Yes, in February this year, HMRC announced that company car drivers who bought or leased a double-cab pick-up would see it reclassified as a personal vehicle, thus no longer qualifying for the flat rate of benefit-in-kind (BIK) payments charged to all CVs, regardless of size. Instead, double-cabs would be taxed on the emissions-based system applied to passenger cars. HMRC’s justification? That many double-cab owners were using their vehicles as family cars rather than mere business tools.
For double-cabbists, this represented a brutal tax blow. The emissions of pretty much all pick-ups – including our Amarok – would see them fall into the highest BIK bracket, incurring thousands of pounds more in company car tax every year. Sorry, double-cab pick-up owners! I never meant for this to happen! I didn’t realise my powers!
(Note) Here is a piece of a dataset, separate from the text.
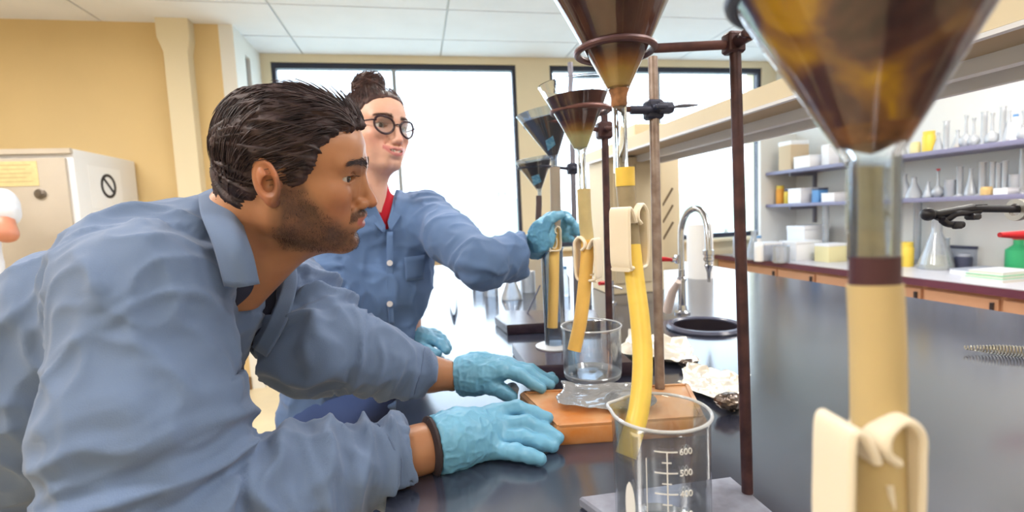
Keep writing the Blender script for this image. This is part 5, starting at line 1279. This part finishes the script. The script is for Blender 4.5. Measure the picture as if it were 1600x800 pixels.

But then, in a screeching U-turn worthy of Ken Block’s finest Gymkhana exploits, a mere week later HMRC announced it was scrapping the tax changes, and that double-cab pick-ups would ‘continue to be treated as goods vehicles rather than cars’.
Quite what caused HMRC’s handbrake 180 is unclear. The Farmers’ Union made their (less than upbeat) feelings on the matter quite clear, and if there’s one group of society you don’t want to upset, it’s the guys with pitchforks, shotguns and threshing machinery.
But you can sympathise with HMRC (never thought I’d write that sentence). Because in my experiences of the last few months, it’s clear the Amarok can be both a genuine commercial workhorse…and also a totally feasible (albeit heavy-duty) family SUV. It’s the Jaffa cake of the automotive world, by which I mean ‘very difficult to pigeonhole for tax purposes’, not ‘deliciously orangey’.
But it’s still, officially, a commercial vehicle. As you were, all.